A CFD Simulation Approach for Optimizing Front Air-Dam to Improve Aerodynamic Drag of a Vehicle

The front air-dam diverts the airflow flowing through the underbody, thereby reducing aerodynamic drag. The height, shape and position of air-dam must be optimized to get improved drag. Extensive iterations are carried out to finalize the front air-dam size and position until the target is achieved. Researchers used to study the effect of air-dam height, then with fixed height will work to finalize position. Studies with interactive effect of front air-dam height and position are scanty. The existing process is time consuming as the front air-dam size and position is adjusted manually and simulation is being performed for each design and requires detailed analysis for all design iterations.
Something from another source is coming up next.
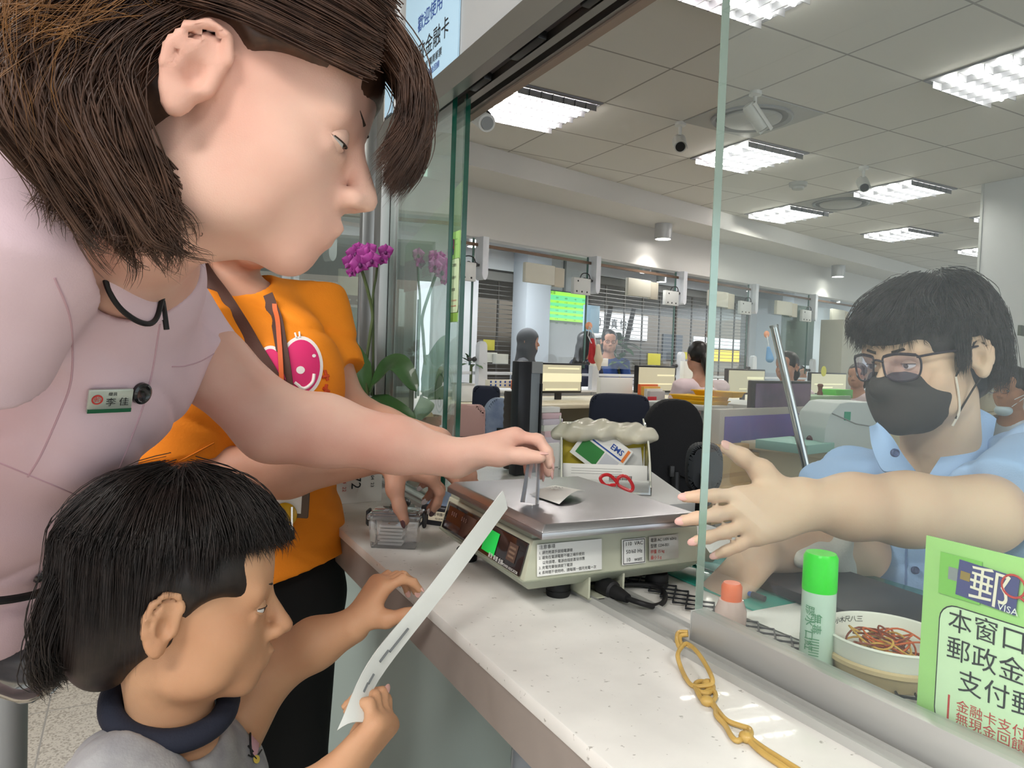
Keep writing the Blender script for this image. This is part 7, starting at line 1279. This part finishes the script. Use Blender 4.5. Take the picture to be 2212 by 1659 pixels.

The objective of this study is to couple CFD solver with design optimization software to reduce overall manual design iterations to choose the effective front air-dam geometry. A method is developed to couple CFD solver and optimization tool, with parameters defined as front air-dam size (Minimum and Maximum) and response as drag coefficient. SHERPA algorithm is chosen for this optimization study. Base design CFD aerodynamic drag value is validated with wind tunnel test and the same method is applied for all design iterations. By using this optimization method 1.3% improvement in drag value compared to base design aerodynamic drag value for the considered vehicle geometry and reduction of about 40% manual effort.